Exercise description:
Reproduce each line of the listing exactly.

-=-=-

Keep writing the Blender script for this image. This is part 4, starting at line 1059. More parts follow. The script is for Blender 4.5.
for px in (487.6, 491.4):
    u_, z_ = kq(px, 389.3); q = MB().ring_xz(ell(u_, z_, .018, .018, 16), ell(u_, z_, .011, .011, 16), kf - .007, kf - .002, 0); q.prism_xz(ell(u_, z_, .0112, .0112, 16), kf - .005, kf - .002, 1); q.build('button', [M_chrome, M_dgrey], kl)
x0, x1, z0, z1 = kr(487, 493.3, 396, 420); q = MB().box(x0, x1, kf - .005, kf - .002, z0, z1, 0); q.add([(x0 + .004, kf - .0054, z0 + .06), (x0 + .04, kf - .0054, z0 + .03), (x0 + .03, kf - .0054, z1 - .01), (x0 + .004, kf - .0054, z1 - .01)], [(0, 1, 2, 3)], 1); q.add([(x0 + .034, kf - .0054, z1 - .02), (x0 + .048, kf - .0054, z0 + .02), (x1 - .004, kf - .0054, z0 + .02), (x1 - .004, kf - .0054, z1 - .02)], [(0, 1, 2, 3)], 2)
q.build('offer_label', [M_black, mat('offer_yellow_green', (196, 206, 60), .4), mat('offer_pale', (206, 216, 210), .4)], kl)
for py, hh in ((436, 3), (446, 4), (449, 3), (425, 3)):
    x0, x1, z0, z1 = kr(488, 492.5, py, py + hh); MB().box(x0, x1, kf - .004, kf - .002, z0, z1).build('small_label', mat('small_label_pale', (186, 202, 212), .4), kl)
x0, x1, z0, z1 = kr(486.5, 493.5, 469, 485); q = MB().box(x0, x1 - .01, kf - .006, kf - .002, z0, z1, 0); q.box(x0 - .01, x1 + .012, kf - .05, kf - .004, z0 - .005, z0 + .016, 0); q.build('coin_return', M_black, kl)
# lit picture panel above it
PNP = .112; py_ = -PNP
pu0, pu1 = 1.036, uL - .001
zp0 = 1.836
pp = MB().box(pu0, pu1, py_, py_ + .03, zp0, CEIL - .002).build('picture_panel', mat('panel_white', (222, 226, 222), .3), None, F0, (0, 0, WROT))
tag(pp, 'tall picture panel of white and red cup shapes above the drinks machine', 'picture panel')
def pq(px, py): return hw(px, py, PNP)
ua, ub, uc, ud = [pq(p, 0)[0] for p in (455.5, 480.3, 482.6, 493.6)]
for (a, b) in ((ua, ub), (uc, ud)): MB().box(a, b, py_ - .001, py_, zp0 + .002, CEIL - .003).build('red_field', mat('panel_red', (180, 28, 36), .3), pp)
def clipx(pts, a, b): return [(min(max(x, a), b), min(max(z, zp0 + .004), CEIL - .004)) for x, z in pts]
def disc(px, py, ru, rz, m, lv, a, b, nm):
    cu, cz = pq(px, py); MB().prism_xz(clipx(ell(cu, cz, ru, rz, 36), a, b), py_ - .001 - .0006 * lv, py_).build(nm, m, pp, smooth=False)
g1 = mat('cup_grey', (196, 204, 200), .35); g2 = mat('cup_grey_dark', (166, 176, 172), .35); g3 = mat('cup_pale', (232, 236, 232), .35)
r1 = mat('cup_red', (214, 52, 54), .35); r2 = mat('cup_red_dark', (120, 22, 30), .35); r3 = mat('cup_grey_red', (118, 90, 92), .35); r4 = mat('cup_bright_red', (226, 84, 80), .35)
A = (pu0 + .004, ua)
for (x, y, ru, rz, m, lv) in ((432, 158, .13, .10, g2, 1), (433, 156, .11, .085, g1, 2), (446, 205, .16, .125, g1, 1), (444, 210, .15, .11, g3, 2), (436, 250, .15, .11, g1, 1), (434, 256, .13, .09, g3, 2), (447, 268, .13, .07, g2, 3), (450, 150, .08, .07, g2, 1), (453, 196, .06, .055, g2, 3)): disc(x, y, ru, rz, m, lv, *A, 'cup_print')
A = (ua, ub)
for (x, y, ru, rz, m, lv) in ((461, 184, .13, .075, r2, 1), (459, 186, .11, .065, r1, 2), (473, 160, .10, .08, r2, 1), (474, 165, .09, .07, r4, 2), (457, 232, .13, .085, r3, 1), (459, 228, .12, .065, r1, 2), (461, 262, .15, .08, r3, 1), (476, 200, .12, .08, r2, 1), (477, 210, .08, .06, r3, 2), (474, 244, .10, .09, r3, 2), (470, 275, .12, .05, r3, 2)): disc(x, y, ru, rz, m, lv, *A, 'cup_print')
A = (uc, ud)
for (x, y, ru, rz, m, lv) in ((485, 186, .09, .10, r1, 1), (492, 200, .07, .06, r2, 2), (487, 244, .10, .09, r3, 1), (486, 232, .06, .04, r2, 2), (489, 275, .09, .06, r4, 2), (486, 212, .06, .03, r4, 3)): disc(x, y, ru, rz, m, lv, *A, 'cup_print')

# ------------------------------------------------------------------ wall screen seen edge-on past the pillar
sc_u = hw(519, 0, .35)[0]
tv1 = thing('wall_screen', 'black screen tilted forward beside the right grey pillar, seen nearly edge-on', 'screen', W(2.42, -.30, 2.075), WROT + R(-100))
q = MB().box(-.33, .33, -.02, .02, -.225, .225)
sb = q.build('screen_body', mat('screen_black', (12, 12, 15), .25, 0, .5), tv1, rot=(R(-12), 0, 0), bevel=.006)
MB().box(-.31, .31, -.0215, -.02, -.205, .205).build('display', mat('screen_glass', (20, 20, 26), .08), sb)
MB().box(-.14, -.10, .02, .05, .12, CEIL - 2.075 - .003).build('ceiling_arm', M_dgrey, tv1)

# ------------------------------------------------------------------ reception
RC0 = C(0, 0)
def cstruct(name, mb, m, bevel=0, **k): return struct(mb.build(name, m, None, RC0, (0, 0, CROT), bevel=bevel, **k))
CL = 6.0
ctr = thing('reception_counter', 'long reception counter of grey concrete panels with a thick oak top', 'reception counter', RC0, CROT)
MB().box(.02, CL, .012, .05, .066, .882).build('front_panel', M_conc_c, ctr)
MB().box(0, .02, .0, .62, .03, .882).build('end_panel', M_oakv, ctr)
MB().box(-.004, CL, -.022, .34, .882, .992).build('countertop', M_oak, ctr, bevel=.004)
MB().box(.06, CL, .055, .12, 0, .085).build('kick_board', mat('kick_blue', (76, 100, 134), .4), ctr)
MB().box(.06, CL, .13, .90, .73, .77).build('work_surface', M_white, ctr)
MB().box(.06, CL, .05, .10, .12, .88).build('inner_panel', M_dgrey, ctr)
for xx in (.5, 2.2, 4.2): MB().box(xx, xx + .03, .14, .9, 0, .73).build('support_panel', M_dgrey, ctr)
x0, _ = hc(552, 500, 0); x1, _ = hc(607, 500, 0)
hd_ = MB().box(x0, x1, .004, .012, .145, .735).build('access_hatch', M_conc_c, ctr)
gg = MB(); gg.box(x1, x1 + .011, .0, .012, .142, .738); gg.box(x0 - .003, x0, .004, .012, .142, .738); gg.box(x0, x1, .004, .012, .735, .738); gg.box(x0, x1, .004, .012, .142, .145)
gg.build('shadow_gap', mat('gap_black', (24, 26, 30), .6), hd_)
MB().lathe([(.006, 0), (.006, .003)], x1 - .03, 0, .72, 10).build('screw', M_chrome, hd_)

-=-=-

Task answer:
Keep writing the Blender script for this image. This is part 4, starting at line 1059. More parts follow. The script is for Blender 4.5.
for px in (487.6, 491.4):
    u_, z_ = kq(px, 389.3); q = MB().ring_xz(ell(u_, z_, .018, .018, 16), ell(u_, z_, .011, .011, 16), kf - .007, kf - .002, 0); q.prism_xz(ell(u_, z_, .0112, .0112, 16), kf - .005, kf - .002, 1); q.build('button', [M_chrome, M_dgrey], kl)
x0, x1, z0, z1 = kr(487, 493.3, 396, 420); q = MB().box(x0, x1, kf - .005, kf - .002, z0, z1, 0); q.add([(x0 + .004, kf - .0054, z0 + .06), (x0 + .04, kf - .0054, z0 + .03), (x0 + .03, kf - .0054, z1 - .01), (x0 + .004, kf - .0054, z1 - .01)], [(0, 1, 2, 3)], 1); q.add([(x0 + .034, kf - .0054, z1 - .02), (x0 + .048, kf - .0054, z0 + .02), (x1 - .004, kf - .0054, z0 + .02), (x1 - .004, kf - .0054, z1 - .02)], [(0, 1, 2, 3)], 2)
q.build('offer_label', [M_black, mat('offer_yellow_green', (196, 206, 60), .4), mat('offer_pale', (206, 216, 210), .4)], kl)
for py, hh in ((436, 3), (446, 4), (449, 3), (425, 3)):
    x0, x1, z0, z1 = kr(488, 492.5, py, py + hh); MB().box(x0, x1, kf - .004, kf - .002, z0, z1).build('small_label', mat('small_label_pale', (186, 202, 212), .4), kl)
x0, x1, z0, z1 = kr(486.5, 493.5, 469, 485); q = MB().box(x0, x1 - .01, kf - .006, kf - .002, z0, z1, 0); q.box(x0 - .01, x1 + .012, kf - .05, kf - .004, z0 - .005, z0 + .016, 0); q.build('coin_return', M_black, kl)
# lit picture panel above it
PNP = .112; py_ = -PNP
pu0, pu1 = 1.036, uL - .001
zp0 = 1.836
pp = MB().box(pu0, pu1, py_, py_ + .03, zp0, CEIL - .002).build('picture_panel', mat('panel_white', (222, 226, 222), .3), None, F0, (0, 0, WROT))
tag(pp, 'tall picture panel of white and red cup shapes above the drinks machine', 'picture panel')
def pq(px, py): return hw(px, py, PNP)
ua, ub, uc, ud = [pq(p, 0)[0] for p in (455.5, 480.3, 482.6, 493.6)]
for (a, b) in ((ua, ub), (uc, ud)): MB().box(a, b, py_ - .001, py_, zp0 + .002, CEIL - .003).build('red_field', mat('panel_red', (180, 28, 36), .3), pp)
def clipx(pts, a, b): return [(min(max(x, a), b), min(max(z, zp0 + .004), CEIL - .004)) for x, z in pts]
def disc(px, py, ru, rz, m, lv, a, b, nm):
    cu, cz = pq(px, py); MB().prism_xz(clipx(ell(cu, cz, ru, rz, 36), a, b), py_ - .001 - .0006 * lv, py_).build(nm, m, pp, smooth=False)
g1 = mat('cup_grey', (196, 204, 200), .35); g2 = mat('cup_grey_dark', (166, 176, 172), .35); g3 = mat('cup_pale', (232, 236, 232), .35)
r1 = mat('cup_red', (214, 52, 54), .35); r2 = mat('cup_red_dark', (120, 22, 30), .35); r3 = mat('cup_grey_red', (118, 90, 92), .35); r4 = mat('cup_bright_red', (226, 84, 80), .35)
A = (pu0 + .004, ua)
for (x, y, ru, rz, m, lv) in ((432, 158, .13, .10, g2, 1), (433, 156, .11, .085, g1, 2), (446, 205, .16, .125, g1, 1), (444, 210, .15, .11, g3, 2), (436, 250, .15, .11, g1, 1), (434, 256, .13, .09, g3, 2), (447, 268, .13, .07, g2, 3), (450, 150, .08, .07, g2, 1), (453, 196, .06, .055, g2, 3)): disc(x, y, ru, rz, m, lv, *A, 'cup_print')
A = (ua, ub)
for (x, y, ru, rz, m, lv) in ((461, 184, .13, .075, r2, 1), (459, 186, .11, .065, r1, 2), (473, 160, .10, .08, r2, 1), (474, 165, .09, .07, r4, 2), (457, 232, .13, .085, r3, 1), (459, 228, .12, .065, r1, 2), (461, 262, .15, .08, r3, 1), (476, 200, .12, .08, r2, 1), (477, 210, .08, .06, r3, 2), (474, 244, .10, .09, r3, 2), (470, 275, .12, .05, r3, 2)): disc(x, y, ru, rz, m, lv, *A, 'cup_print')
A = (uc, ud)
for (x, y, ru, rz, m, lv) in ((485, 186, .09, .10, r1, 1), (492, 200, .07, .06, r2, 2), (487, 244, .10, .09, r3, 1), (486, 232, .06, .04, r2, 2), (489, 275, .09, .06, r4, 2), (486, 212, .06, .03, r4, 3)): disc(x, y, ru, rz, m, lv, *A, 'cup_print')

# ------------------------------------------------------------------ wall screen seen edge-on past the pillar
sc_u = hw(519, 0, .35)[0]
tv1 = thing('wall_screen', 'black screen tilted forward beside the right grey pillar, seen nearly edge-on', 'screen', W(2.42, -.30, 2.075), WROT + R(-100))
q = MB().box(-.33, .33, -.02, .02, -.225, .225)
sb = q.build('screen_body', mat('screen_black', (12, 12, 15), .25, 0, .5), tv1, rot=(R(-12), 0, 0), bevel=.006)
MB().box(-.31, .31, -.0215, -.02, -.205, .205).build('display', mat('screen_glass', (20, 20, 26), .08), sb)
MB().box(-.14, -.10, .02, .05, .12, CEIL - 2.075 - .003).build('ceiling_arm', M_dgrey, tv1)

# ------------------------------------------------------------------ reception
RC0 = C(0, 0)
def cstruct(name, mb, m, bevel=0, **k): return struct(mb.build(name, m, None, RC0, (0, 0, CROT), bevel=bevel, **k))
CL = 6.0
ctr = thing('reception_counter', 'long reception counter of grey concrete panels with a thick oak top', 'reception counter', RC0, CROT)
MB().box(.02, CL, .012, .05, .066, .882).build('front_panel', M_conc_c, ctr)
MB().box(0, .02, .0, .62, .03, .882).build('end_panel', M_oakv, ctr)
MB().box(-.004, CL, -.022, .34, .882, .992).build('countertop', M_oak, ctr, bevel=.004)
MB().box(.06, CL, .055, .12, 0, .085).build('kick_board', mat('kick_blue', (76, 100, 134), .4), ctr)
MB().box(.06, CL, .13, .90, .73, .77).build('work_surface', M_white, ctr)
MB().box(.06, CL, .05, .10, .12, .88).build('inner_panel', M_dgrey, ctr)
for xx in (.5, 2.2, 4.2): MB().box(xx, xx + .03, .14, .9, 0, .73).build('support_panel', M_dgrey, ctr)
x0, _ = hc(552, 500, 0); x1, _ = hc(607, 500, 0)
hd_ = MB().box(x0, x1, .004, .012, .145, .735).build('access_hatch', M_conc_c, ctr)
gg = MB(); gg.box(x1, x1 + .011, .0, .012, .142, .738); gg.box(x0 - .003, x0, .004, .012, .142, .738); gg.box(x0, x1, .004, .012, .735, .738); gg.box(x0, x1, .004, .012, .142, .145)
gg.build('shadow_gap', mat('gap_black', (24, 26, 30), .6), hd_)
MB().lathe([(.006, 0), (.006, .003)], x1 - .03, 0, .72, 10).build('screw', M_chrome, hd_)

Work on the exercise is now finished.